Andy Warhol in Iran, the 2022 play by Brent Askari receiving its Chicago premiere at Northlight Theatre, is a frequently funny 70-minute one-act centered on an imaginary encounter between the artist and a young revolutionary during the very real 1976 visit Warhol made to Tehran to take Polaroids of the empress he used as the basis of a commissioned portrait.
That’s the superficial take on this two-hander crisply directed by B.J. Jones and starring Rob Lindley as a bemused and amusing Warhol and Hamid Dehghani as the impassioned Farhad, a would-be revolutionary who shows up at the artist’s hotel room to kidnap him in hopes of generating global publicity for the movement to overthrow the Shah and avenge those persecuted, tortured and killed by his brutal secret police agency, SAVAK. As the play progresses, we see Warhol’s famous paintings and images of the soon-to-come Iranian Revolution playing out on a sequenced screen positioned above the stage. Below, we get the latest variation on the story of two people who traverse a broad cultural gulf to discover they have much more in common than either imagined possible.
And on that basis, Andy Warhol in Iran is a fine night out at the theatre. You’re in and out in less time than it takes to stream a Netflix original movie and you can leave feeling that you’ve lightly grappled with a few of life’s big questions while enjoying a handful of genuine laughs.
Upon deeper consideration, though, Andy Warhol in Iran too often takes the easiest dramatic path. The revolutionary–performed with the right note of uncertainty by Dehghani, a director, playwright and actor who was born and raised in Iran–has personal reasons for wanting the Shah deposed. Religion does not play into the discussion, taking a thorny aspect of the historical moment completely out of the equation. And this Warhol is almost childishly naive. That was certainly the public persona he presented to the world, but a more nuanced depiction, one that explored the likely savvy guy behind that persona, would be welcome.
But that would require Askari to do a lot of speculating about the complexities of Warhol’s true nature, because the artist was deeply committed to artifice, even in his diary entries. So in the end, surface is all we really have access to when it comes to Andy Warhol. That playfully enigmatic nature is as much a part of his enduring appeal as his art.
In fairness, then, a superficial exploration of the supposedly liberal Warhol’s fawning, transactional relationships with autocrats like the Shah and Imelda Marcos is probably all we can expect from the available source material.

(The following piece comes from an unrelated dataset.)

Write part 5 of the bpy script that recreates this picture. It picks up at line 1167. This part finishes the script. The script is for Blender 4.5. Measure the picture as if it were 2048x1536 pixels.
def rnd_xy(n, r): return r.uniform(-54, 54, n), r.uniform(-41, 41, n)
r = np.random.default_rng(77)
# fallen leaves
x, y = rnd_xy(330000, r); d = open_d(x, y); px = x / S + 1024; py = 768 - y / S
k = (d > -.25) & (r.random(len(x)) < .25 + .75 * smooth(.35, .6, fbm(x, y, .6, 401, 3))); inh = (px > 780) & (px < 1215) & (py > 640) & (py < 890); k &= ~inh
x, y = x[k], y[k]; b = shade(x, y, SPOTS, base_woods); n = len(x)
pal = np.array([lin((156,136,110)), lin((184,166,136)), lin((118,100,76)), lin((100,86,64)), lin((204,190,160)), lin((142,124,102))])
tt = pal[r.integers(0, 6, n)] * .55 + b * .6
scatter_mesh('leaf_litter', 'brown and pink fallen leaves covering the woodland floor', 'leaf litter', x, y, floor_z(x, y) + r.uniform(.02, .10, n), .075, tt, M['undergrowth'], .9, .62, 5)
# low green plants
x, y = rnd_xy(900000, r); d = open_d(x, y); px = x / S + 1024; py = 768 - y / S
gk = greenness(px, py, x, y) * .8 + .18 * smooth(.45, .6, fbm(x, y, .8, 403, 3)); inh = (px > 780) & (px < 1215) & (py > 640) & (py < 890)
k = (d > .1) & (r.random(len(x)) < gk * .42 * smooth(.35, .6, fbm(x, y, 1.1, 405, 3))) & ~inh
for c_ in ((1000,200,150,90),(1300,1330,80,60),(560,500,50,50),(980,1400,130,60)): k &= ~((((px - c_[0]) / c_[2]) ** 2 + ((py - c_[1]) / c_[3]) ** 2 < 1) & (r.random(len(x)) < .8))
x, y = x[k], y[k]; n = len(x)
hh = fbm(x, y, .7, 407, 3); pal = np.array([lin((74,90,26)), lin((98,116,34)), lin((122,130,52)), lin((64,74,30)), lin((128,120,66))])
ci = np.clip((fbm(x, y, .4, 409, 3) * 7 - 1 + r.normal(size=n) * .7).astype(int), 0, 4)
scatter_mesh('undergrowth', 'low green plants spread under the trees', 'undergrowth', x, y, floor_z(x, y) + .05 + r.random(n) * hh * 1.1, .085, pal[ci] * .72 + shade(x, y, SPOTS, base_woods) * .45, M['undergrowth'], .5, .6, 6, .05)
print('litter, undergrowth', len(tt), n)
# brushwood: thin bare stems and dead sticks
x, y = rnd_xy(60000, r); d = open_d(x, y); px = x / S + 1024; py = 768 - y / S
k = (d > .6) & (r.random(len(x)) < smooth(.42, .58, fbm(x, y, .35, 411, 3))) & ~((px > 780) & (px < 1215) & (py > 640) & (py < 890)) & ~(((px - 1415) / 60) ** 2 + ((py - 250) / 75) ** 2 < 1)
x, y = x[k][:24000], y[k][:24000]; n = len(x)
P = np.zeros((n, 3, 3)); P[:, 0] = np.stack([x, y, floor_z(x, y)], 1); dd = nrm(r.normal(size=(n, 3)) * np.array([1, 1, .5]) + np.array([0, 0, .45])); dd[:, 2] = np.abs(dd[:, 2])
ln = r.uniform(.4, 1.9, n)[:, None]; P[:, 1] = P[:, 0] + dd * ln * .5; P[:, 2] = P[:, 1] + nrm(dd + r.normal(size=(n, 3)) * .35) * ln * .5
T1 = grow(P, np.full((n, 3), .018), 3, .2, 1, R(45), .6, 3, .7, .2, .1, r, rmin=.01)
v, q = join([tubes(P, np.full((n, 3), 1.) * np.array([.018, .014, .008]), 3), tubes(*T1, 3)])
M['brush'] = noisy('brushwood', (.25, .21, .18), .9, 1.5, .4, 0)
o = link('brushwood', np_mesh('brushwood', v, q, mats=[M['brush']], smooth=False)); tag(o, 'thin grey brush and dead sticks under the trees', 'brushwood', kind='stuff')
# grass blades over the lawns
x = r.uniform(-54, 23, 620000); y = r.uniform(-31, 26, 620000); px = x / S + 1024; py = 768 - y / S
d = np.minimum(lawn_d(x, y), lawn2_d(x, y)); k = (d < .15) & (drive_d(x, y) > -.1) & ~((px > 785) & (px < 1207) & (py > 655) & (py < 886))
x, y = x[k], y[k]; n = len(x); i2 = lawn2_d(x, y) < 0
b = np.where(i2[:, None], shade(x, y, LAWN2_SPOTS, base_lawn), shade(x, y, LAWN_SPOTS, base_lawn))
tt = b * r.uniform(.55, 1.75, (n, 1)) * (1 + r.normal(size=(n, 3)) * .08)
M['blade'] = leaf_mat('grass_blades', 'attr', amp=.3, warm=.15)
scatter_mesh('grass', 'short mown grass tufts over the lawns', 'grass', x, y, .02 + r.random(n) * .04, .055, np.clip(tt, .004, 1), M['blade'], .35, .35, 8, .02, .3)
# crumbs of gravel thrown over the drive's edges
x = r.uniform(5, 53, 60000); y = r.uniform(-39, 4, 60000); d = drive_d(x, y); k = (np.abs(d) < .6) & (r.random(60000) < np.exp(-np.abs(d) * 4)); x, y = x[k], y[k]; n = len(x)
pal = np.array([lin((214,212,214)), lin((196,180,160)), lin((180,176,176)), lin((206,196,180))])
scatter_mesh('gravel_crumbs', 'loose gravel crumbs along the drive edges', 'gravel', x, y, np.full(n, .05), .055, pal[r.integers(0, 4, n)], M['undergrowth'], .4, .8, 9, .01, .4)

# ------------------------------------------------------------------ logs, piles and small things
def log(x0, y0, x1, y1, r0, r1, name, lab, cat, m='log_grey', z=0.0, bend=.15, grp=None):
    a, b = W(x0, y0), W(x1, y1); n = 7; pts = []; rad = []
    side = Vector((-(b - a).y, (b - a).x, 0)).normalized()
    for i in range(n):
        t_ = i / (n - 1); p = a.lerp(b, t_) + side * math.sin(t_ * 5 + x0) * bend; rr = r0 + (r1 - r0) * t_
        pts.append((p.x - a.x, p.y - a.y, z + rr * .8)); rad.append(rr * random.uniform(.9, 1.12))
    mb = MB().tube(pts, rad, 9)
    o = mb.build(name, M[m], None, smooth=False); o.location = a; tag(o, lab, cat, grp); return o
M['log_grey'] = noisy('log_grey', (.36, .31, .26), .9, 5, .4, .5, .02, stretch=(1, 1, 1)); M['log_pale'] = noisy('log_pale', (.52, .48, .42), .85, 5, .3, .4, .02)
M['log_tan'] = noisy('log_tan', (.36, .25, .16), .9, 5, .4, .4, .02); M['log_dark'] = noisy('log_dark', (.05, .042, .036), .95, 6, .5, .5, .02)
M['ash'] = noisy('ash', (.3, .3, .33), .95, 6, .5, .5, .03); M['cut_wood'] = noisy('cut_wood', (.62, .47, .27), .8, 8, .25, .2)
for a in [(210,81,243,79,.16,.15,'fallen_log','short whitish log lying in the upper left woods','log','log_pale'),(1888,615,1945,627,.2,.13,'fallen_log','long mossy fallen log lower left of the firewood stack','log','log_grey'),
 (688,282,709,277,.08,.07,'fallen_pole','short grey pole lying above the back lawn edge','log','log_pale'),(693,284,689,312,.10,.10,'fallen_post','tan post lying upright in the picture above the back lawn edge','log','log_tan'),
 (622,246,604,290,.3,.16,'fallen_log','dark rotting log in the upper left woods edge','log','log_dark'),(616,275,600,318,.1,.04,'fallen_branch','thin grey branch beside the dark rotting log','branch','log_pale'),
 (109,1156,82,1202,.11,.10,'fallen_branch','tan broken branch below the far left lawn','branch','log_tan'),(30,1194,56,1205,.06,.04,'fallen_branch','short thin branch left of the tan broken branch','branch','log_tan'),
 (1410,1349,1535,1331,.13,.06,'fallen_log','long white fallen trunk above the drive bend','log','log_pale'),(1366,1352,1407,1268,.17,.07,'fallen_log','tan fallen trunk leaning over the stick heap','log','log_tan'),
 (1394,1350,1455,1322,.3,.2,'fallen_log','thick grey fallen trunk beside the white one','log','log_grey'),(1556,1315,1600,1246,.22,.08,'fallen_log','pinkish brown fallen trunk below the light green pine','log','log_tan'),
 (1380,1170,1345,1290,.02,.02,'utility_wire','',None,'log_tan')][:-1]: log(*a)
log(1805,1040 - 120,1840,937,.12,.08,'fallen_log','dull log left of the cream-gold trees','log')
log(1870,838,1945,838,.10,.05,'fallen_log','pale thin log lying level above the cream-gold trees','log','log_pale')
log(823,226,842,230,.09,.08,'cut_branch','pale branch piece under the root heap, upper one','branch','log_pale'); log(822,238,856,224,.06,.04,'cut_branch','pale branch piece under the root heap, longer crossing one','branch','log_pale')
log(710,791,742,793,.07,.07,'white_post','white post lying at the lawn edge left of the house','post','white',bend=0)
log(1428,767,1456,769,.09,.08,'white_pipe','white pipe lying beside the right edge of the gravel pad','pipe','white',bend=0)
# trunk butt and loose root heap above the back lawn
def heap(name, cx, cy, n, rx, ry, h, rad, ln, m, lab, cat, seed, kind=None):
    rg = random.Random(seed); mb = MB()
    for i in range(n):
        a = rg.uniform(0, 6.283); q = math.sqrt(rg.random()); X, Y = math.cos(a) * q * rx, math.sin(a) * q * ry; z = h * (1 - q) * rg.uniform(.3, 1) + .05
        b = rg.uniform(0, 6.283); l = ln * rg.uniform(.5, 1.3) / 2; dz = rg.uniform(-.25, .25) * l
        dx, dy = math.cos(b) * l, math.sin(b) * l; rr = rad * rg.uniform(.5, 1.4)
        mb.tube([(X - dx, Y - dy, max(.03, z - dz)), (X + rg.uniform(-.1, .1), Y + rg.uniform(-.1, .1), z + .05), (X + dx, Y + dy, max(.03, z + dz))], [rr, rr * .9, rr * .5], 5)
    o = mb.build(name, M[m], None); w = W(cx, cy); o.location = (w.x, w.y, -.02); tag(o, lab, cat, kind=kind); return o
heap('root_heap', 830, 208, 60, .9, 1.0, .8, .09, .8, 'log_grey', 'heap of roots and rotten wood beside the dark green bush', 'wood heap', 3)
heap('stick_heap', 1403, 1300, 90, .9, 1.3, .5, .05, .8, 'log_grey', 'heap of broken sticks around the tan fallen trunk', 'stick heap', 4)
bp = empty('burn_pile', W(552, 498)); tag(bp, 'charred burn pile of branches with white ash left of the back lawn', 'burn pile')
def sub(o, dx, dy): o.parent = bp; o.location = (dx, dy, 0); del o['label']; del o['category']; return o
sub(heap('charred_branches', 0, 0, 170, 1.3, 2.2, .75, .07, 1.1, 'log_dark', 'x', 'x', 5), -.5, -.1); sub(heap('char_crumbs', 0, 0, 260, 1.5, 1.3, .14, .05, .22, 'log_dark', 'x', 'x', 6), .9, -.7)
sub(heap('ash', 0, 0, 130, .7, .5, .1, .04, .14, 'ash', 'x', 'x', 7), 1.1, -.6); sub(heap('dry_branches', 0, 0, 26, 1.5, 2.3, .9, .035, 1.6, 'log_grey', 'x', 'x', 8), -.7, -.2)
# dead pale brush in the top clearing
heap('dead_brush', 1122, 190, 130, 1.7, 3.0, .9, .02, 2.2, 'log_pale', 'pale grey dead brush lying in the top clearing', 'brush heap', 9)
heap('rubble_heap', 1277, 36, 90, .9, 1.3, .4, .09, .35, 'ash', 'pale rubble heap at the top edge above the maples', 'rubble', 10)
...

Andrew Warhola didn’t just drop the final a from his last name, he shifted the letter to the end of person and hid behind the resulting persona throughout his adult life, sunglasses, wigs and all.
Still, when Warhol excuses himself for consorting with these devils by noting the regime that came after the Shah was just as violent and repressive as the one it replaced, it leaves a sour taste given the brave sacrifices so many Iranian women are currently making to protest the death in police custody of Mahsa Amini last September. Nearly 600 protesters have died so far in the effort to reclaim basic human rights. And while it is undeniably true that too many revolutionary efforts end with the imposition of new and different forms of repression, that is far from always the case. Just ask someone who lived in East Germany before the fall of the Berlin Wall what they think of such facile pronouncements.
In a world full of people deploying cynical justifications for their choice to ignore injustice and stay the most comfortable course, I’m not sure we need the ghost of Andy Warhol giving them cover.
Andy Warhol in Iran runs through February 19 at Northlight Theatre.